Ending the main section of their book, Schenwar and Law demonstrate how public-school systems have transformed into surveillance centers that track student movement and enforce order through the use of policing measures.  The aftermath of the Parkland High School shooting anchors this chapter. The authors unveil how the “school to prison pipeline” affects Black and Brown students specifically but is a fundamental organizing feature of schooling within the United States. School is a battleground in which students must conform to expectations set for their behavior (dress, language, and body) or face physical and psychological violence. Though every student may not learn the educational material, every student leaves primary and secondary education with the knowledge of what, and more importantly, who is acceptable. 

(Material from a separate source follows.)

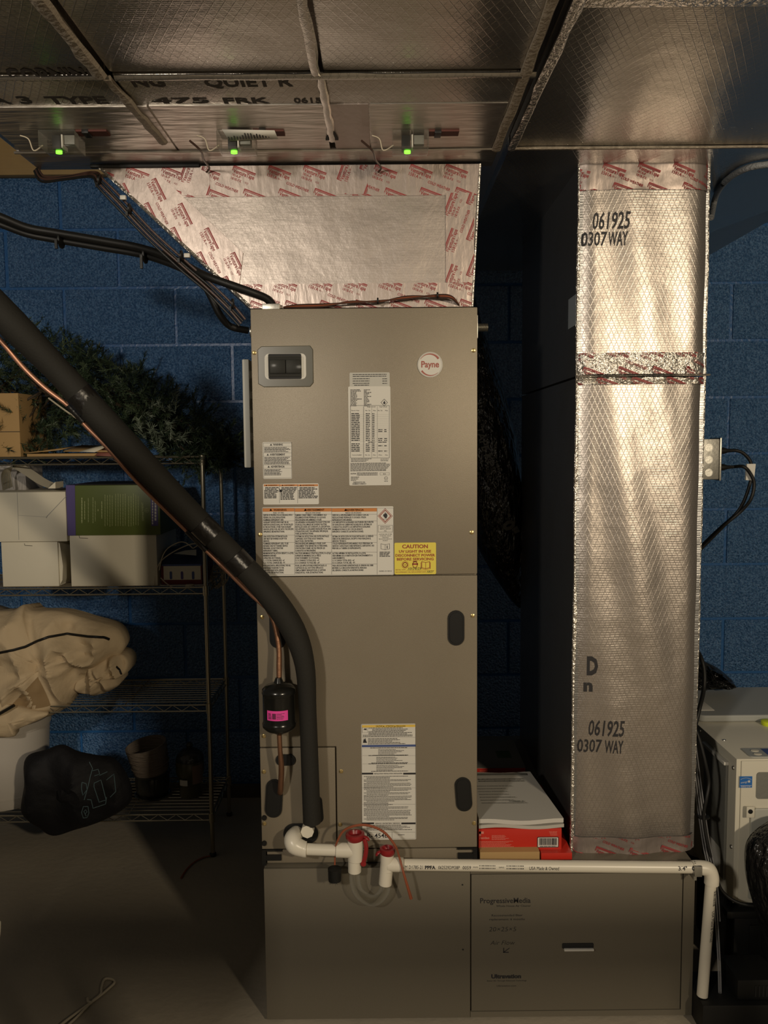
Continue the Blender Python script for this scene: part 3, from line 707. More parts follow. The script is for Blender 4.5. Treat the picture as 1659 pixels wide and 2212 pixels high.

Prison by Any Other Name is a phenomenal text that deconstructs the invisibility of the prison nation while also gesturing towards how we move forward toward abolition. In their conclusion, Schenwar and Law state that everyone has “the responsibility…to co-create, co-build, and co-dedicate ourselves to growing new ways of addressing our problems.” If popular reforms are inadequate, we must cultivate new solutions that do not further the webbing of surveillance networks. The collaborative vision of abolition is our path towards more livable lives. Joining the growing canon of twenty-first century abolitionist literature, Prison by Any Other Name is a balm in this ever-increasingly unsettling time. Schenwar and Law have written what will become a classic text for anyone seeking a new world.